Hai studiato regia e sceneggiatura all’Accademia nazionale del cinema. Ti sei mai cimentato anche con le sceneggiature? Hai lavorato in questo settore? E cosa pensi del mondo del cinema oggi?
Sì, il mio percorso in Accademia è stata una bellissima esperienza e mi è servito molto per approfondire la scrittura. Romanzi e sceneggiature hanno linguaggi differenti ma seguono le stesse regole. Guido Fiandra è stato mio professore di regia e sceneggiatura ed è stato un vero piacere quando mi ha contattato per avermi in squadra nella stesura per Di Gelo e di Fuoco. Inizialmente doveva essere una sceneggiatura per una mini serie televisiva, poi abbiamo pensato di partire con il romanzo, per creare un fandom. Siamo ancora convinti di poterlo trasformare in un prodotto audiovisivo, ma ci vuole molta pazienza, perché non è facile fare cinema o televisione oggi, soprattutto in Italia.

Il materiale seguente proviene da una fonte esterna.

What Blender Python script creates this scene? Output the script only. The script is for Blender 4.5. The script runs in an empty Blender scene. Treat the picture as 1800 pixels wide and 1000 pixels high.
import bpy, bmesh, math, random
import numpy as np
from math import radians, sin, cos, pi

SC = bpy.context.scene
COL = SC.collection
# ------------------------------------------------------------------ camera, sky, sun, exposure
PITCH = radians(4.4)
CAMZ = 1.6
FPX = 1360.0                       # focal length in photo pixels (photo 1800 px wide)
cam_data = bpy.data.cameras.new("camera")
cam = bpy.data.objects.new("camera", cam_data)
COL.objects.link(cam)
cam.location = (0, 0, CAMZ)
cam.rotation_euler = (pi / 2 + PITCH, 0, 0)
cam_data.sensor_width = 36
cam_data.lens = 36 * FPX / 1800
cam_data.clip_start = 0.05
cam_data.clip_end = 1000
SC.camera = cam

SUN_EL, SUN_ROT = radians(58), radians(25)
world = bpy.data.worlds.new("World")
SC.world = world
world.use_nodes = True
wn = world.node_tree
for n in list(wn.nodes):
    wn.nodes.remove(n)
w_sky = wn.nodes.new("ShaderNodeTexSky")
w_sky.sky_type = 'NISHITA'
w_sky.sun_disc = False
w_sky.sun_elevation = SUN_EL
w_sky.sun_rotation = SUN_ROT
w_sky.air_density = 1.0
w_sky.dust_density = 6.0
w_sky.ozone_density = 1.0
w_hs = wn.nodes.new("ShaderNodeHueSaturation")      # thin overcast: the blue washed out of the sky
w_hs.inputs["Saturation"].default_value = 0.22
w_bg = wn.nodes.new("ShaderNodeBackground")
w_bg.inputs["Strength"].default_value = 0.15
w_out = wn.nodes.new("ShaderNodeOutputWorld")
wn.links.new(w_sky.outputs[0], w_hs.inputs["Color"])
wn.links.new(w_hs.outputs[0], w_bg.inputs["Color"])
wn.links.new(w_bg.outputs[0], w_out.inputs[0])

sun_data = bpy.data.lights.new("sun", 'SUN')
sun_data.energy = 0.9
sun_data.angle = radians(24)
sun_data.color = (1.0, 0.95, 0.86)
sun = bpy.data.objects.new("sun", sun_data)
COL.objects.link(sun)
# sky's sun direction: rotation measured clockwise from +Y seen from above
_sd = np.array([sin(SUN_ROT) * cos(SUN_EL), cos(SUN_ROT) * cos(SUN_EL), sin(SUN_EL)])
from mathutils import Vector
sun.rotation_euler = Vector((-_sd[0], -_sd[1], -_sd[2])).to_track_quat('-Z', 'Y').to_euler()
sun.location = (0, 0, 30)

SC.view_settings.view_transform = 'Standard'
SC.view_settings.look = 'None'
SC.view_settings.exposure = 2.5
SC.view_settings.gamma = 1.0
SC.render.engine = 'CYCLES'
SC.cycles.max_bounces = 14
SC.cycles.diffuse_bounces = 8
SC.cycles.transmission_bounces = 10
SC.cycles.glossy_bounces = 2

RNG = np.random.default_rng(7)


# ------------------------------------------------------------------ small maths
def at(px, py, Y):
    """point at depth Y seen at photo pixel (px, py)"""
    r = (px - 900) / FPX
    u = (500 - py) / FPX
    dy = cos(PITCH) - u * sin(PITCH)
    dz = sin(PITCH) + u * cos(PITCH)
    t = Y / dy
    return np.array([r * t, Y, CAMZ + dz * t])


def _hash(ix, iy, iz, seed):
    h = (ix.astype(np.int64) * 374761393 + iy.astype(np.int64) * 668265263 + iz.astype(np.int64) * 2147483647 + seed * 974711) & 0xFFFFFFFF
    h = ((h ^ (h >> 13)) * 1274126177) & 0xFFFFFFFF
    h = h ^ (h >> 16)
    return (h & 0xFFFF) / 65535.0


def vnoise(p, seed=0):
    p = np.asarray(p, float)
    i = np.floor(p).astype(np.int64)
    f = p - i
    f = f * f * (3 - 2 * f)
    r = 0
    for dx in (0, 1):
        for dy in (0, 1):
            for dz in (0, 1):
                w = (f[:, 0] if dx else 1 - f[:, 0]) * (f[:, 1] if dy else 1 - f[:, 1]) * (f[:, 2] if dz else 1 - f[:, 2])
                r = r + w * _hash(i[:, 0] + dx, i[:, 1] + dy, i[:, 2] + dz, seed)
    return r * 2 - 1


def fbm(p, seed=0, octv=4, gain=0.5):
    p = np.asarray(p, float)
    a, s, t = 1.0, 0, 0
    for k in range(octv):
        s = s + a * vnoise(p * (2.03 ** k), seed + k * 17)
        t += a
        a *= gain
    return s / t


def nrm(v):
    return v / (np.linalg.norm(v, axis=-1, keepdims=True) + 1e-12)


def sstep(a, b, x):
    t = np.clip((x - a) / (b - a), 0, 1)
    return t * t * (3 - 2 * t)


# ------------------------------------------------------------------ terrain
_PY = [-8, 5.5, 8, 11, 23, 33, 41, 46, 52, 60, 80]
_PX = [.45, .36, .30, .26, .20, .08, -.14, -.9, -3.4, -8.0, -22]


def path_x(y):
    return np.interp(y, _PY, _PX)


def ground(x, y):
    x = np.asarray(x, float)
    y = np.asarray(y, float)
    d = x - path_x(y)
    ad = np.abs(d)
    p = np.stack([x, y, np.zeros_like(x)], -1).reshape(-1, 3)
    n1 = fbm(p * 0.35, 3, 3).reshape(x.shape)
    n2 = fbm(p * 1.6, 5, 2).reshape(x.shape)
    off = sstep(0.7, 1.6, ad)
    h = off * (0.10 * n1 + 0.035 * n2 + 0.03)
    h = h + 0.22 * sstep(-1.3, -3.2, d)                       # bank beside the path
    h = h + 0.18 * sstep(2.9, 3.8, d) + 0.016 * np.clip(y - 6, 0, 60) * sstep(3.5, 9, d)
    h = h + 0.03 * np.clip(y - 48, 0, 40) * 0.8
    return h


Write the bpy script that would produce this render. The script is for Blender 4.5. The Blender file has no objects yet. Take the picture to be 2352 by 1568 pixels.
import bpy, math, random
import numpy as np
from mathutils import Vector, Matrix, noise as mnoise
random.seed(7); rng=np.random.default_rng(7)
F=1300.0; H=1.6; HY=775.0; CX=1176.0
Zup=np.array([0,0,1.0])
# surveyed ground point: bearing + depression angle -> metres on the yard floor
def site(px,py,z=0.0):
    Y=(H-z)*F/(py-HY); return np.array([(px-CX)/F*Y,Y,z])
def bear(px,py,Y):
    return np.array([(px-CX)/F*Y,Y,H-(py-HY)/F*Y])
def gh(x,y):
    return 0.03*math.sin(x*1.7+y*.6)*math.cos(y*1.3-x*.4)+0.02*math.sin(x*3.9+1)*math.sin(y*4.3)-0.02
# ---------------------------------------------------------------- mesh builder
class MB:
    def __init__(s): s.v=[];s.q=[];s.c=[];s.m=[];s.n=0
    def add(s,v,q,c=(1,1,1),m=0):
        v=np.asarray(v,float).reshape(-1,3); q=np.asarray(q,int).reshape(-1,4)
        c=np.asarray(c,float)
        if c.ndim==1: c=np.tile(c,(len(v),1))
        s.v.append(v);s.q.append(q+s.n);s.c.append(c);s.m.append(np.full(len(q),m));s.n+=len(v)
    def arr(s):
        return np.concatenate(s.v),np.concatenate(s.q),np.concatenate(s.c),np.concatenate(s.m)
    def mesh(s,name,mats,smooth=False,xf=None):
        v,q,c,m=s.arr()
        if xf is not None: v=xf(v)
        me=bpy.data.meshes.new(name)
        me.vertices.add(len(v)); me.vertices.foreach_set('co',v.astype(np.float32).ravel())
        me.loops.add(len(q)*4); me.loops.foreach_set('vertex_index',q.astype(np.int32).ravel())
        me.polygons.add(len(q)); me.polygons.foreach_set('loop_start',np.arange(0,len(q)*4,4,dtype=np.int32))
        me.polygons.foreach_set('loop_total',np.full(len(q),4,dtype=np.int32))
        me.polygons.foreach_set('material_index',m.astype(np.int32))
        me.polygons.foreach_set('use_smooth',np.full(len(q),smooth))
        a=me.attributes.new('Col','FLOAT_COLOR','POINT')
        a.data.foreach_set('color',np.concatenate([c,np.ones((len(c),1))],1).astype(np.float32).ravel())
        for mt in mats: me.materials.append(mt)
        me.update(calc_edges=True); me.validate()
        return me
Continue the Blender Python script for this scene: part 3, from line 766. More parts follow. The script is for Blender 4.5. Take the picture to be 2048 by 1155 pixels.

A quali progetti stai lavorando?
Ho diversi progetti già finiti. Oltre al fantasy storico di cui accennavo prima e al terzo volume de Le confessioni di Arundel, ho un fantasy nello stesso universo di Ekhelon, Yberros e La trovatella per il quale sto ancora cercando un valido editore. Poi ho un altro romanzo già terminato, una specie di fantastico italiano (ambientato in Italia nel X secolo d.C.) che si ispira all’Orlando Furioso dell’Ariosto. La vena creativa non mi manca, almeno non quanto il tempo utile per liberare la mente e mettere tutto per iscritto. Grazie dell’ospitalità Filippo.
Grazie a te Fabrizio e invitiamo a chi abbia voglia di respirare un’aria fantasy originale e al contempo coinvolgente a seguire i tuoi progetti!